Options for home virtual lab

I've been wanting to set up a cheaper home virtual environment. basically similar to what most businesses run but cheaper, less power hungry, and wont consume a corner of my apartment. I understand one way is buy used but that requires some social engineering and luck. The fact is i don't really need need much performance. probably 2 virtual hosts, some switches, and some storage. i'll probably set up some domain controllers, different network services, some application servers to practice stuff like setup and dealing with migration. i might even just pull the plug on one host s simulate a outage situation.

What are some features to look out for on the hardware i will be getting to try a bunch of different stuff.

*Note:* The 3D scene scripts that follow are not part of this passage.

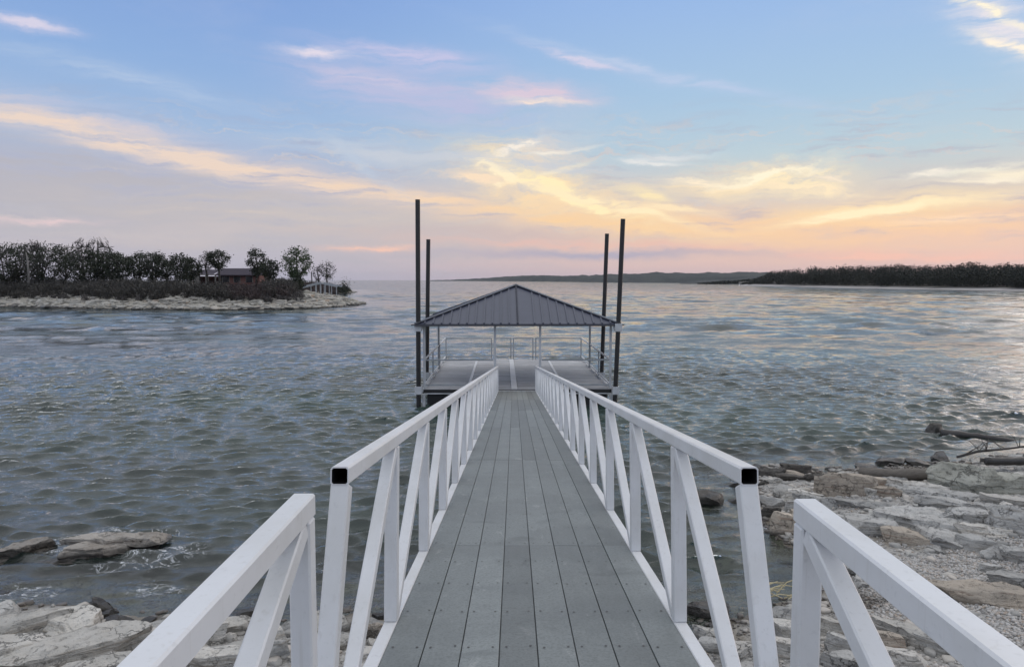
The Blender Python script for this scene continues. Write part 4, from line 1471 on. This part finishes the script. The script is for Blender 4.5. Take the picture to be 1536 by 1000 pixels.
# ledges of stone on its bank
bank = [rock_mesh(rr, 1.0, rr.uniform(0.5, 0.9), rr.uniform(0.22, 0.34), M_bank, 3, 'slab') for _ in range(9)]
BL = 'pale limestone ledge stone on the bank of the wooded point across the water'
got = 0
bt = []
while got < 260:
    px_ = rr.uniform(-25, 535)
    d_ = rr.uniform(100, 128)
    w_ = at_y(px_, 440, d_)
    sd = float(poly_sd([w_.x], [w_.y], ISLAND)[0])
    if not 0.1 < sd < 7.5:
        continue
    s = rr.uniform(0.7, 2.0)
    if any(abs(w_.x - a) < 0.42 * (s + r) and abs(w_.y - b) < 0.30 * (s + r) for a, b, r in bt):
        if rr.random() < 0.9:
            continue
    bt.append((w_.x, w_.y, s))
    o = link('ledge_stone', bank[int(rr.integers(0, 9))], None, (w_.x, w_.y, float(island_z(w_.x, w_.y)[0]) + 0.05 * s), (rr.normal(0, 0.05), rr.normal(0, 0.06), rr.normal(0, 0.35)), (s * 1.25, s, s * rr.uniform(0.6, 1.1)))
    tag(o, BL, 'stone', 'ledge stones along the bank of the point')
    got += 1
rg = np.random.default_rng(8)
pts, sz = [], []
while len(pts) < 1500:
    px_ = rg.uniform(-40, 552)
    w_ = at_y(px_, 440, rg.uniform(100, 245))
    sd = float(poly_sd([w_.x], [w_.y], ISLAND)[0])
    if 0 < sd < 7.5:
        pts.append((w_.x, w_.y, float(island_z(w_.x, w_.y)[0]) + 0.05))
        sz.append(0.35 + 0.8 * rg.random() ** 1.5)
M_bankrub = pebble_mat('bank_rubble', [(0, (0.26, 0.24, 0.20)), (0.5, (0.42, 0.39, 0.33)), (0.9, (0.52, 0.49, 0.43)), (1, (0.42, 0.31, 0.22))], 0.16)
scatter_stones('bank_rubble', M_bankrub, pts, sz, 2, (0.3, 0.5), 6)


def quads_obj(name, C, U, V, mat, parent=None):
    """Little leaf-sized quads: centres and two half-axes."""
    n = len(C)
    P = np.empty((n, 4, 3))
    P[:, 0] = C - U - V
    P[:, 1] = C + U - V
    P[:, 2] = C + U + V
    P[:, 3] = C - U + V
    return link(name, np_mesh(name, P.reshape(-1, 3), np.arange(n * 4, dtype=np.int32).reshape(n, 4), mat), parent)


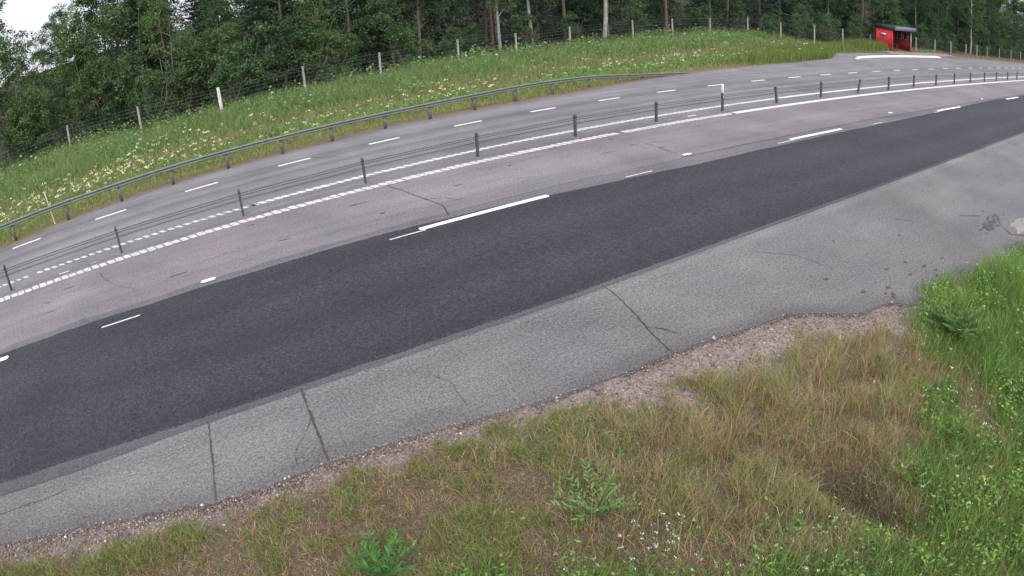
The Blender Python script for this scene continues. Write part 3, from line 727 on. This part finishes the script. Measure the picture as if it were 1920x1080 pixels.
# ---- single plants that stand out on the bank
def leafy_plant(name, loc, stems, h, spread, leaf, asp, col, label, cat, parts=('stems', 'leaves')):
    root = tag(empty(name, (*loc, float(gz(*loc)))), label, cat)
    gs, gl = Geo(), Geo()
    for k in range(stems):
        a = 6.283 * k / stems + rng.uniform(-.4, .4); q = spread * rng.uniform(.3, 1); hh_ = h * rng.uniform(.6, 1.05)
        t = np.linspace(0, 1, 7); P = np.stack([np.cos(a) * q * t ** 1.3, np.sin(a) * q * t ** 1.3, hh_ * (t - .18 * t * t)], -1)
        gs.tube(P, np.linspace(.005, .002, 7), 5, (.16, .13, .06))
        m = int(hh_ / .021)
        for s in range(m):
            u = .18 + .82 * (s + rng.random()) / m; p = np.array([np.interp(u, t, P[:, c]) for c in range(3)])
            b = a + (1 if s % 2 else -1) * rng.uniform(.6, 1.5); d = np.array([np.cos(b), np.sin(b), rng.uniform(.25, .9)]); d /= np.linalg.norm(d)
            L = leaf * rng.uniform(.7, 1.25); sd = np.cross(d, (0, 0, 1)); sd /= np.linalg.norm(sd); up = np.cross(sd, d)
            w = L * asp / 2; q5 = [p, p + d * L * .35 + sd * w + up * .004, p + d * L * .75 + sd * w * .7, p + d * L - up * L * .12, p + d * L * .75 - sd * w * .7, p + d * L * .35 - sd * w + up * .004]
            gl.add(q5, [(0, 1, 2, 5), (5, 2, 4, 4)][:1], jitter(col, 6, .0, .0) * np.exp(rng.normal(0, .22)))
            gl.add([q5[5], q5[1], q5[2], q5[3], q5[4]], [(0, 1, 2, 3, 4)], jitter(col, 5, 0, 0) * np.exp(rng.normal(0, .22)))
    gs.build(parts[0], M['leaf'], root); gl.build(parts[1], M['leaf'], root)
leafy_plant('willow_sapling', (2.90, 3.80), 16, .58, .50, .078, .27, (.165, .265, .085), 'pale green willow sapling with narrow leaves fanning out over brown soil', 'sapling')
leafy_plant('willow_sapling', (.78, 4.22), 17, .46, .42, .095, .24, (.09, .22, .055), 'bright green narrow leaved sapling at the bottom edge of the bank', 'sapling')
leafy_plant('roadside_weed', (7.05, 1.75), 9, .38, .22, .10, .28, (.13, .24, .05), 'broad leaved green weed on the bank beside a bare strip of soil', 'weed')
leafy_plant('roadside_bush', (9.3, 2.95), 34, .52, .66, .085, .36, (.125, .235, .068), 'dense green bush at the edge of the lay-by in the tall grass', 'bush')

# ---- far verge
def verge():
    g = Geo()
    def cand(n, x0, x1):
        x = rng.uniform(x0, x1, n); return x, yN(x) + rng.uniform(.05, 1, n) * (yF(x) + 2.2 - yN(x))
    def fields(x, y):
        dn = y - yN(x); wv = (fbm(x * .25, y * .5, 61) - .5)
        short = 1 - sstep(1.0, 1.9, dn + wv)
        red = np.exp(-((dn - 6.0 - 2 * wv) / .9) ** 2) * sstep(-3, 2, x)
        tall = sstep(6.4, 8.2, dn + 2 * wv)
        return dn, short, red, tall
    for x0, x1, n in ((-14, 22, 105000), (22, 60, 62000), (56, 105, 20000)):
        x, y = cand(n, x0, x1); dn, sh, red, tall = fields(x, y); n = len(x)
        clump = fbm(x * 1.2, y * 1.2, 62)
        dry = sstep(56, 60, x)
        h = (.14 * sh + (1 - sh) * (.30 + .28 * tall)) * (.55 + .9 * clump) * (1 - .5 * dry)
        u = rng.random(n)
        c = jitter((.215, .300, .090), n, .22, .1)
        c = np.where((u < .75 * sh)[:, None], jitter((.28, .30, .10), n, .22, .1), c)
        c = np.where((u < .5 * red)[:, None], jitter((.29, .225, .14), n, .2, .1), c)
        c = np.where((u < .8 * tall)[:, None], jitter((.150, .260, .085), n, .25, .1), c)
        c = np.where((rng.random(n) < .20)[:, None], jitter((.31, .30, .16), n, .2, .1), c)
        c = np.where((rng.random(n) < .9 * dry)[:, None], jitter((.27, .20, .135), n, .2, .1), c)
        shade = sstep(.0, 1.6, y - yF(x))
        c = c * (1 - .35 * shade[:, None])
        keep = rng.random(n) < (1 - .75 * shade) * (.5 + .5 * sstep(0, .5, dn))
        keep &= ~((x > 50.3) & (x < 58.5) & (y < 28.6) & (y > 24)) 
        x, y, h, c = x[keep], y[keep], h[keep], c[keep]; n = len(x)
        far = np.clip(np.hypot(x, y) / 30, .8, 2.2)
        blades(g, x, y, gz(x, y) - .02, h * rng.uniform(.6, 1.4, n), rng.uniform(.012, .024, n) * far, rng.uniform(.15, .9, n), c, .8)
    # big tussock in front of the lay-by and tall grass hiding the shelter's corner
    for cx, cy, sx, sy, hh_, m in ((36.5, 24.8, 3.6, .9, .65, 5200), (50.4, 28.0, 1.8, .7, .95, 3000), (41.5, 27.8, 4, 1.0, .7, 3600)):
        x = rng.normal(cx, sx, m); y = rng.normal(cy, sy, m); k = (y > yN(x) + .15) & ~((x > 52.6) & (x < 57.5)); x, y = x[k], y[k]; n = len(x)
        blades(g, x, y, gz(x, y), rng.uniform(.5, 1.2, n) * hh_, rng.uniform(.02, .035, n), rng.uniform(.1, .6, n), jitter((.155, .215, .055), n, .2), .8)
    tag(g.build('verge_grass', M['blade']), 'wild grass and herbs on the far verge between road and fence', 'grass', kind='stuff')
    # leafy herbs
    g = Geo()
    x, y = cand(70000, -14, 62); dn, sh, red, tall = fields(x, y)
    k = rng.random(len(x)) < (1 - sh) * sstep(.42, .58, fbm(x * .7, y * .9, 63)) * (.35 + .65 * np.maximum(tall, (dn < 5)))
    k &= ~((x > 50.3) & (x < 58.5) & (y < 28.6))
    x, y, tall, dn = x[k], y[k], tall[k], dn[k]; n = len(x)
    z = gz(x, y) + rng.uniform(.15, .55, n) * (.7 + .7 * tall)
    leaves(g, np.stack([x, y, z], -1), .13, .5, jitter((.155, .275, .085), n, .3, .1), tilt=.5)
    # pale umbels and seed heads by the fence
    k = rng.random(n) < .05 * tall; 
    leaves(g, np.stack([x[k], y[k], z[k] + .3], -1), .16, .7, jitter((.28, .33, .17), k.sum(), .2), tilt=.2)
    tag(g.build('verge_herbs', M['leaf']), 'leafy green herbs filling the far verge in front of the fence', 'herbs', kind='stuff')
    # pale yellow flowers
    g = Geo(); x, y = cand(9000, -13, 40); dn = y - yN(x)
    pf = sstep(.40, .62, fbm(x * .55, y * .9, 64)) * np.exp(-((dn - 3.6) / 2.1) ** 2) * (1 - .75 * sstep(1, 16, x)) + .25 * np.exp(-((dn - 2.3) / .7) ** 2) * sstep(.45, .6, fbm(x * .9, y, 65))
    pf = pf + .35 * np.exp(-((dn - 6.5) / .9) ** 2) * (x < 3) * sstep(.45, .6, fbm(x * .9 + 3, y, 66))
    pf = pf + .5 * np.exp(-((dn - 3.0) / 1.7) ** 2) * (1 - sstep(-2, 3, x)) * sstep(.3, .5, fbm(x * .8, y * .8, 67))
    k = rng.random(len(x)) < pf * .8; x, y = x[k], y[k]; n = len(x)
    z = gz(x, y) + rng.uniform(.40, .75, n)
    umbels(g, x, y, z, rng.uniform(.04, .10, n), 8, jitter((.76, .76, .46), n, .12, .04), sr=.006)
    tag(g.build('verge_flowers', M['petal']), 'pale yellow wildflowers clustered behind the guardrail on the far verge', 'flowers', kind='stuff')
verge()

# ------------------------------------------------------------------ trees
def tree_geo(kind, seed):
    """returns (trunk Geo, crown Geo) of one tree of the kind, about its own foot"""
    r = np.random.default_rng(seed); tg, cg = Geo(), Geo()
    P = dict(bushy=dict(H=8.5, z0=.2, R=2.2, bark='grey', col=(.088, .150, .058), ncl=640, per=25, leaf=.125, crad=.34, tr=.085),
             birch=dict(H=14, z0=3.2, R=2.2, bark='birch', col=(.072, .126, .052), ncl=430, per=24, leaf=.13, crad=.38, tr=.12),
             alder=dict(H=11, z0=.3, R=2.5, bark='grey', col=(.058, .108, .052), ncl=760, per=24, leaf=.13, crad=.38, tr=.12),
             willow=dict(H=6.4, z0=.1, R=2.1, bark='grey', col=(.108, .170, .060), ncl=480, per=25, leaf=.12, crad=.32, tr=.06),
             shrub=dict(H=2.3, z0=.05, R=1.2, bark='grey', col=(.080, .142, .058), ncl=130, per=24, leaf=.11, crad=.28, tr=.03)).get(kind)
    col_b = {'birch': 0, 'grey': 0, 'pine': 0}
    if kind in ('spruce', 'pine'):
        H = 13 if kind == 'spruce' else 14
        n = 9; t = np.linspace(0, 1, n); lean = r.normal(0, .15, 2)
        TP = np.stack([lean[0] * t ** 2, lean[1] * t ** 2, H * t - .2], -1); tg.tube(TP, .14 * (1 - .93 * t) + .008, 9)
        V = []
        if kind == 'spruce':
            zs = np.arange(.5, H - .2, .27)
        else:
            zs = np.arange(6.0, H - .2, .4)
        for z in zs:
            f = z / H; Lb = (2.1 * (1 - f) ** .75 + .12) if kind == 'spruce' else 1.9 * math.sin(max(.1, math.pi * min(1, (H - z) / 7)))
            for b in range(r.integers(4, 7)):
                a = r.uniform(0, 6.28); L = Lb * r.uniform(.6, 1.15)
                u = np.linspace(0, 1, 6); dr = -.32 * L * u + .22 * L * u ** 2 if kind == 'spruce' else .25 * L * u
                BP = np.stack([np.interp(z, TP[:, 2], TP[:, 0]) + np.cos(a) * L * u, np.interp(z, TP[:, 2], TP[:, 1]) + np.sin(a) * L * u, z + dr], -1)
                tg.tube(BP[::2], np.array([.022, .014, .005]), 4, caps=False)
                m = int(9 + 17 * L); w = r.uniform(.12, 1, m)
                p = np.stack([np.interp(w, u, BP[:, k]) for k in range(3)], -1); sd = np.array([-np.sin(a), np.cos(a), 0])
                off = r.uniform(-1, 1, m)[:, None] * sd * (.30 * (1 - w * .6))[:, None] * L * .6; p = p + off; p[:, 2] -= r.uniform(0, .16, m)
                V.append(p)
        V = np.concatenate(V); c0 = (.028, .060, .034) if kind == 'spruce' else (.038, .068, .038)
        k = r.permutation(len(V))[:11000]; V = V[k]
        leaves(cg, V, .24, .32, jitter(c0, len(V), .28, .08), tilt=.8, up=-.35)
        return tg, cg, 'pine' if kind == 'pine' else 'grey'
    H, R0 = P['H'], P['R']
    ns = {'willow': 5, 'shrub': 5, 'bushy': 2}.get(kind, 1)
    tips = []
    for s in range(ns):
        n = 9; t = np.linspace(0, 1, n); a = r.uniform(0, 6.28); sp = (0 if ns == 1 else R0 * (.35 if ns == 2 else .55))
        wob_ = np.cumsum(r.normal(0, .06, (n, 2)), 0)
        TP = np.stack([np.cos(a) * sp * t ** 1.4 + wob_[:, 0] * (t > 0), np.sin(a) * sp * t ** 1.4 + wob_[:, 1] * (t > 0), H * .93 * t * r.uniform(.85, 1.0) - .15 * (1 - t)], -1)
        tg.tube(TP, P['tr'] * (1 - .92 * t) + .006, 9)
        nl = int(11 / ns) + 4 if kind != 'shrub' else 4
        for l in range(nl):
            f = r.uniform(max(.12, P['z0'] / H), .92); a2 = r.uniform(0, 6.28); L = R0 * r.uniform(.5, 1.0) * (1 - .5 * f)
            b0 = np.array([np.interp(f, t, TP[:, k]) for k in range(3)]); u = np.linspace(0, 1, 5)
            BP = b0 + np.stack([np.cos(a2) * L * u, np.sin(a2) * L * u, L * (.75 * u - .35 * u * u)], -1)
            tg.tube(BP, np.linspace(P['tr'] * .35, .006, 5), 5, caps=False); tips.append(BP[2:])
    # leaf clumps: lobes of foliage set around the limbs, gaps between them
    lobes = []
    nlobe = 15 if kind != 'shrub' else 6
    for l in range(nlobe):
        f = (l + r.random()) / nlobe; z = P['z0'] + (H - P['z0']) * f
        prof_ = math.sin(math.pi * min(.97, .16 + .84 * f) ** .8) ** .6
        a = r.uniform(0, 6.28); q = R0 * prof_ * r.uniform(.25, .85)
        lobes.append((np.array([np.cos(a) * q, np.sin(a) * q, z]), R0 * r.uniform(.32, .55)))
    C = []
    for k in range(P['ncl']):
        if r.random() < .8 or not tips:
            c, rr = lobes[r.integers(len(lobes))]; d = r.normal(size=3); d /= np.linalg.norm(d); d[2] = abs(d[2]) if r.random() < .6 else d[2]
            C.append(c + d * rr * r.uniform(.65, 1.05) * np.array([1, 1, 1.05]))
        else:
            tp = tips[r.integers(len(tips))]; C.append(tp[r.integers(len(tp))] + r.normal(0, .12, 3))
    C = np.array(C); C[:, 2] = np.maximum(C[:, 2], .12)
    m = P['per']; n = len(C) * m
    d = r.normal(size=(len(C), m, 3)); d /= np.linalg.norm(d, axis=2)[..., None]
    V = (C[:, None] + d * (P['crad'] * r.random((len(C), m)) ** .5)[..., None] * np.array([1, 1, .7])).reshape(-1, 3); V[:, 2] = np.maximum(V[:, 2], .03)
    ck = np.exp(r.normal(0, .22, len(C)))[:, None] * np.exp(r.normal(0, .07, (len(C), 3)))
    cols = np.repeat(np.asarray(P['col']) * ck, m, 0) * np.exp(r.normal(0, .18, n))[:, None]
    leaves(cg, V, P['leaf'], .62, cols, tilt=.8, up=-.15)
    return tg, cg, P['bark']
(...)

First off, if you are talking just a virtual lab to experiment with, and not run any meaningful workloads you really don't need that much. The beauty of it is, with nested virtualisation you don't even need two hosts. You can create VM's inside VM's or run VM's as container hosts.

Going this route means that even with a modest i5 and 16GB setup you can learn a lot e.g. how to build clusters etc.

For a half decent single workstation lab set up going for something with 8 threads and 32GB a couple of SSD's and a couple of HDD would be ideal.

1 Like

Could i emulate stuff like different switch manufactures and stuff like iscsi?

So creating virtual networks and mapping physical NIC's to a VM is definitely possible depending on which hyper-visor you are using. Unless you are trying to learn about a certain brand of switch/router this can be effective if you are trying to learn how to create a firewall that can run on a VM (pfsense for example).

If you can't emulate a particular model of switch (or run it's OS in a VM) you could use one to connect two NIC's that are mapped to different VM's on the same host.

iSCSI can be done with VM's, again it largely depends on the Hyper-Visor and guests but since it runs on Ethernet isn't too difficult to set up. Virtual Fibre Channel is also possible with some Hyper-Visors.

Probably best for you to concentrate on a single area first, think about what it is you want to learn and which OS's you would need to use. Some Hyper-Visors are fine for learning with and simpler to pick up, but might not be the most widely used in Production Environments.

IDK what kind of virtual lab are to trying to build (commercially/business or experiments) But if your going down the experiments route then any old computer will do as long as it has the ram and SSD (depending) and at least quad core. For example I bought a crappy HP laptop for 170 on black friday 2016 and I had a quad core AMD and a 5400rpm hard drive and 4GB of ram I slapped a Samsung ssd and 8gb of ram and a version of windows with hyper on it and bam I got my self a test lab. Works great with, especially with windows server labs because the integration with hyper is great and if you have a ssd that means its even faster/better. As for hyper visors I prefer hyper for experiments and esxi for the real world.

So one suggestion I have is to get your hands some inexpensive, second hand NUCs that have hardware support for VT-x (most modern intel CPUs do). They sip power and make great homelabs. If you have access to a license, ESXi is a good place to start, and has great documentation for running on a NUC in a homelab. The community surrounding ESXi is typically great at documenting specific configurations you might find yourself experimenting with at home. I personally prefer XenServer. One feature that stands out in XenServer is easy button VGA passthough. This allows you to setup a VM with hardware level access to PCIe GPU for 3D accelerated applications, similarly to Remote FX capabilities built into Hyper-V, but different in the respect that XenServer does not pool passthough GPU resources for distribution across multiple VMs as Hyper-V does.